Farage drew parallels between his own populist message and that of the conservative base vote in the Republican Party. He said he didn’t want to “meddle” in American politics, but said the GOP needed to win back the blue collar voters that became known as “Reagan Democrats” in the 1980s if it is to win the White House back in 2016.

“UKIP began to achieve success because the issues that we were talking about were the very issues that our political elite refused to discuss and the very issues that our so-called liberal media said should not be discussed in polite company,” Farage said.

Many of the conservatives in the audience view plans to reform the U.S. immigration system and to bring undocumented workers out of the shadows as akin to amnesty and applauded Farage’s remarks.

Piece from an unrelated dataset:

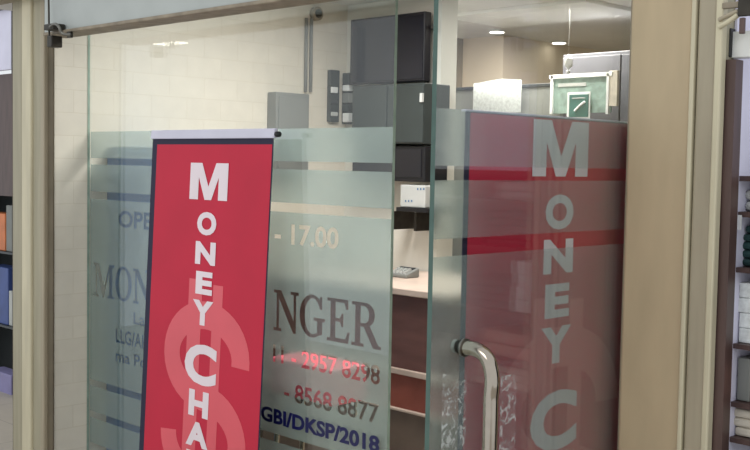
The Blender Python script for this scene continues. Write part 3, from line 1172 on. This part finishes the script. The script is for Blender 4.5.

The UKIP leader complains that Britain’s membership of the European Union means it is powerless to stop a flow of foreign immigrants, many from impoverished Eastern Europe, into his “small island” nation.

Farage was the last speaker of a long day at CPAC, but still drew a curious and healthy crowd, which had earlier cheered conservative hero Sarah Palin and heard speeches by possible GOP presidential candidates Chris Christie, Scott Walker and Bobby Jindal.

Last year, in a backlash against the EU, UKIP caused a political earthquake and won elections to the European parliament in Britain, and some commentators have likened its impact on UK politics to that of the Tea Party in the United States.

It is unclear how UKIP will perform in the UK general election on May 7, as some of its supporters were seen as casting protest votes last year and could return to the established Conservative and Labour parties when more is at stake. But Farage, who has cultivated a image as a blunt talker and is often pictured with a pint of beer in his hand, has persuaded several Conservative members of parliament to join his party already, and could be a spoiler for Cameron come election day.